Job — Leave the pictures out. Return all other data exactly.

Data excerpt —
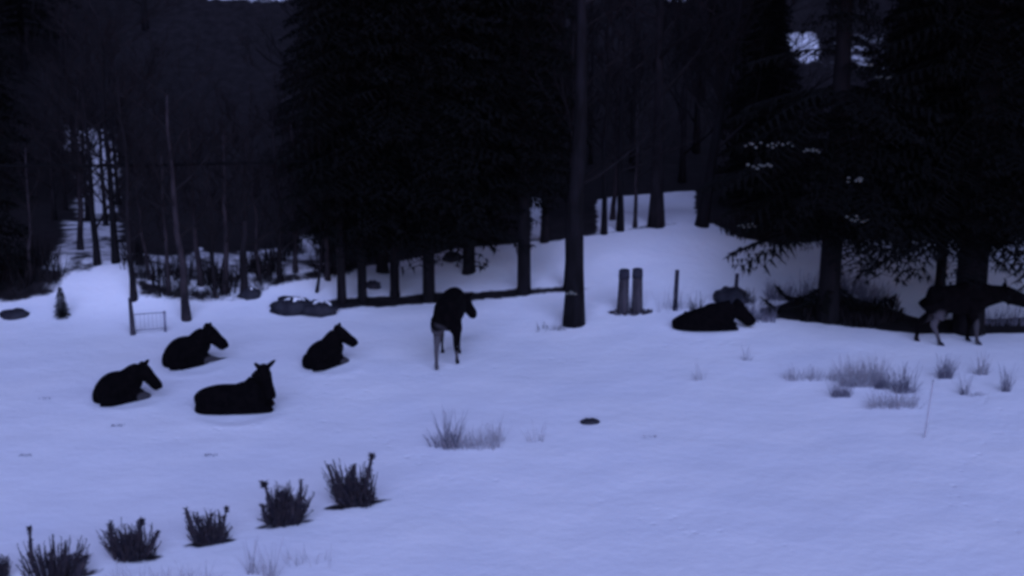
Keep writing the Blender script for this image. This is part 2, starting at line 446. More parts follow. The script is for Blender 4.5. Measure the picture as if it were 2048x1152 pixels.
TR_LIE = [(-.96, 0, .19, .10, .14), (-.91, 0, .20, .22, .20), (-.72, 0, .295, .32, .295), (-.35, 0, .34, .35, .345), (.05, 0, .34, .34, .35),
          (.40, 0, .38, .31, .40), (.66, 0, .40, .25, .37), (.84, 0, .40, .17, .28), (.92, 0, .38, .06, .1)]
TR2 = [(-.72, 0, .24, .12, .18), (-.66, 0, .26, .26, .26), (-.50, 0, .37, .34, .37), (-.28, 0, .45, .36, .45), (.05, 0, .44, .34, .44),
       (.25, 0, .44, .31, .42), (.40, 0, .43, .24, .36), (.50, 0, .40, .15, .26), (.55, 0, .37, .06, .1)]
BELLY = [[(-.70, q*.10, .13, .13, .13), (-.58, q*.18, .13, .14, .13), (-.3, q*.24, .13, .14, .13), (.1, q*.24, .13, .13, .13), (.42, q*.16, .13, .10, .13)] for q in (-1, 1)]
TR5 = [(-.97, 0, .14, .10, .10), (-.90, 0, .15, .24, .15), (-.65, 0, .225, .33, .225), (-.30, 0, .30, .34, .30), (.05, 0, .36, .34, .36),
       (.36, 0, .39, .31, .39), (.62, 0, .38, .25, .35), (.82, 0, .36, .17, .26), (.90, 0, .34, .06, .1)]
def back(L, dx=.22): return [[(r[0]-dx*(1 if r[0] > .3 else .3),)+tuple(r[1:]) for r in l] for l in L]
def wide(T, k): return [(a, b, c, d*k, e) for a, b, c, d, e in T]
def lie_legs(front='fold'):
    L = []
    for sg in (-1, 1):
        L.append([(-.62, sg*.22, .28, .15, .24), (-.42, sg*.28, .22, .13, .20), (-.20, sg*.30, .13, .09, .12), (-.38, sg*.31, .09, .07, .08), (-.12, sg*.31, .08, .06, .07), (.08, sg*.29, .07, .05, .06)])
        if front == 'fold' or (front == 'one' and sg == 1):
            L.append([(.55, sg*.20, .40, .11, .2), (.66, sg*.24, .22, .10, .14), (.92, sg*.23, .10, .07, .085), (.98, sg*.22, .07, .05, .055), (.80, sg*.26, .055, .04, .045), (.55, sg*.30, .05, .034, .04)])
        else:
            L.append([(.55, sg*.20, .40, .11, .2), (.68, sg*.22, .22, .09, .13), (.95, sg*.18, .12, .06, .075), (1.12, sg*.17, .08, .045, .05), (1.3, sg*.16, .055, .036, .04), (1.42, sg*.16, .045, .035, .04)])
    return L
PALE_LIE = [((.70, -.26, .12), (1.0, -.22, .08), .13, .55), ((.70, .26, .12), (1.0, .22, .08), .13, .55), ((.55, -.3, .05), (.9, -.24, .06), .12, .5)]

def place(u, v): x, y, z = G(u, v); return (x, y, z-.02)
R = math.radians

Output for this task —
Keep writing the Blender script for this image. This is part 2, starting at line 446. More parts follow. The script is for Blender 4.5. Measure the picture as if it were 2048x1152 pixels.
TR_LIE = [(-.96, 0, .19, .10, .14), (-.91, 0, .20, .22, .20), (-.72, 0, .295, .32, .295), (-.35, 0, .34, .35, .345), (.05, 0, .34, .34, .35),
          (.40, 0, .38, .31, .40), (.66, 0, .40, .25, .37), (.84, 0, .40, .17, .28), (.92, 0, .38, .06, .1)]
TR2 = [(-.72, 0, .24, .12, .18), (-.66, 0, .26, .26, .26), (-.50, 0, .37, .34, .37), (-.28, 0, .45, .36, .45), (.05, 0, .44, .34, .44),
       (.25, 0, .44, .31, .42), (.40, 0, .43, .24, .36), (.50, 0, .40, .15, .26), (.55, 0, .37, .06, .1)]
BELLY = [[(-.70, q*.10, .13, .13, .13), (-.58, q*.18, .13, .14, .13), (-.3, q*.24, .13, .14, .13), (.1, q*.24, .13, .13, .13), (.42, q*.16, .13, .10, .13)] for q in (-1, 1)]
TR5 = [(-.97, 0, .14, .10, .10), (-.90, 0, .15, .24, .15), (-.65, 0, .225, .33, .225), (-.30, 0, .30, .34, .30), (.05, 0, .36, .34, .36),
       (.36, 0, .39, .31, .39), (.62, 0, .38, .25, .35), (.82, 0, .36, .17, .26), (.90, 0, .34, .06, .1)]
def back(L, dx=.22): return [[(r[0]-dx*(1 if r[0] > .3 else .3),)+tuple(r[1:]) for r in l] for l in L]
def wide(T, k): return [(a, b, c, d*k, e) for a, b, c, d, e in T]
def lie_legs(front='fold'):
    L = []
    for sg in (-1, 1):
        L.append([(-.62, sg*.22, .28, .15, .24), (-.42, sg*.28, .22, .13, .20), (-.20, sg*.30, .13, .09, .12), (-.38, sg*.31, .09, .07, .08), (-.12, sg*.31, .08, .06, .07), (.08, sg*.29, .07, .05, .06)])
        if front == 'fold' or (front == 'one' and sg == 1):
            L.append([(.55, sg*.20, .40, .11, .2), (.66, sg*.24, .22, .10, .14), (.92, sg*.23, .10, .07, .085), (.98, sg*.22, .07, .05, .055), (.80, sg*.26, .055, .04, .045), (.55, sg*.30, .05, .034, .04)])
        else:
            L.append([(.55, sg*.20, .40, .11, .2), (.68, sg*.22, .22, .09, .13), (.95, sg*.18, .12, .06, .075), (1.12, sg*.17, .08, .045, .05), (1.3, sg*.16, .055, .036, .04), (1.42, sg*.16, .045, .035, .04)])
    return L
PALE_LIE = [((.70, -.26, .12), (1.0, -.22, .08), .13, .55), ((.70, .26, .12), (1.0, .22, .08), .13, .55), ((.55, -.3, .05), (.9, -.24, .06), .12, .5)]

def place(u, v): x, y, z = G(u, v); return (x, y, z-.02)
R = math.radians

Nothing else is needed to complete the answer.